Memoir, the Mirror, and Living a Good Life
Author and law professor Randy E. Barnett explains the mirror test for writing a memoir and living a good life.
For most of my career as a law professor I have written “scholarly” books, which require precision, argument, evidence, and footnotes—lots of footnotes. In scholarship, the scholar is not supposed to be the point. The idea is the point. The scholar-author is a vehicle for a claim and its support. The “I” is a distraction, sometimes an indulgence, occasionally an embarrassment.
Recently I shifted gears. First with A Life for Liberty: The Making of an American Originalist, a memoir about my career path from growing up in working-class Calumet City, Illinois, to becoming a constitutional law professor who has appeared before the U.S. Supreme Court. Now I have written Felony Review: Tales of True Crime and Corruption in Chicago, about my years as a prosecutor in the Cook County State’s Attorney’s Office.
When people hear about these two projects, they assume I decided to become a storyteller. That’s not quite right. I decided—late in life, and somewhat against type—to become a witness. And I discovered that memoir is not just a different way of writing. An honest memoir forces you to ask: What did you do? Why? What did you omit? What did you rationalize? Where were you afraid? Where were you vain? Where were you lazy? Where did you get lucky? In short, writing a memoir is accountability—first and foremost to yourself.
The mirror test
As a lawyer, I learned about moral accountability not from books. I learned it by watching a prosecutor do her job.
In my second year at Harvard Law School, I interned for Alice Richmond, an assistant district attorney in Boston. We were working on a murder case when we came upon exculpatory evidence that could help the defense. At such a moment, every prosecutor will feel the tug of competitive instinct: disclosing this will make the case harder; maybe it isn’t “that important”; maybe it can be explained away; likely “no one will ever know.”
The law is not ambiguous about it. Brady v. Maryland requires disclosure. But the point is not that a Supreme Court case exists. The point is that you want to win.
Alice insisted there was no choice. “Every morning,” she told me, “I have to look at myself in the mirror.”
That line lodged in my mind in a way that doctrines rarely do. It’s not lofty. It’s not rhetorical. It is an accountant’s standard—an everyday audit. Your own reflection is the tribunal you can’t escape. And memoir is another.
Memoir as a mirror
In writing A Life for Liberty and Felony Review, I came to realize that a memoir is a mirror you hold up to your own past. What you put on the page—and what you leave off—is what you are willing to see when you “look at yourself” with the benefit of time. The Alice Richmond episode is only one of many such moments and lessons in Felony Review, but it captures the discipline the book returns to again and again.

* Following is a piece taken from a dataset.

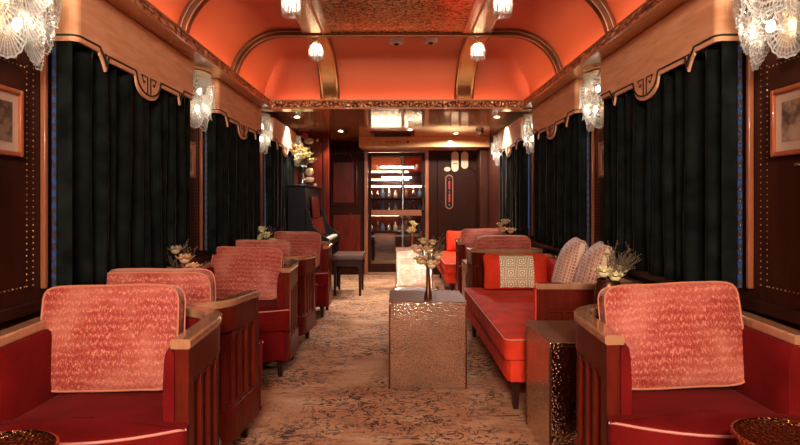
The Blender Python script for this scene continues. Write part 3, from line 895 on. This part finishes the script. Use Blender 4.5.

In a scholarly book, you can be wrong and still be respectable so long as you are careful and candid. In memoir, you can be “right” about events and still fail the reader if you evade yourself. Writing Felony Review forced me to decide, not whether to fabricate, but whether to soften a truth—the truth about myself.
All this has led me to give people two pieces of advice.
First: Everyone should write their memoir, even if only for their family. Not because everyone’s life is dramatic, but because everyone’s life is consequential. A memoir is a gift of explanation: “This is what I thought I was doing when I did what I did.” Families will cherish this because your history is part of theirs.
Second—and more importantly—everyone should live their life as though they are going to write a memoir. If you knew that one day you were going to tell the whole story honestly—warts and all—you would want to have stories of which you are proud, not stories of which you are ashamed.
Living as though you’ll write it
If you live your life knowing you will one day write a memoir, you start asking not merely whether you can justify a choice, but whether you would want to tell it later without evasion. You begin to care about the story you are writing with your life. You do not have to wait for judgment day. Writing an honest memoir makes you your own judge—deciding, now, which stories you will one day be able to tell without flinching.
This is not about moral perfection. Every life contains mistakes and blind spots. But there is a difference between a life whose story is one of occasional failure honestly confronted, and a life whose story is one of persistent rationalization. The former can be told with candor—and even pride. The latter requires concealment, including from oneself.
When I wrote Felony Review, I committed to telling the bitter along with the sweet. The temptation in memoir is not usually to fabricate; it is to curate—to omit the revealing detail, to polish motives, to preempt judgment. That is why Alice Richmond’s mirror test matters: Memoir makes you reflect on your life.
The mirror is not a perfect judge. But it is always there. And if memoir teaches anything, it is this: Sooner or later you will face your own reflection—whether on the page, or in your own memory. The only real question is whether you will like and approve of the person looking back.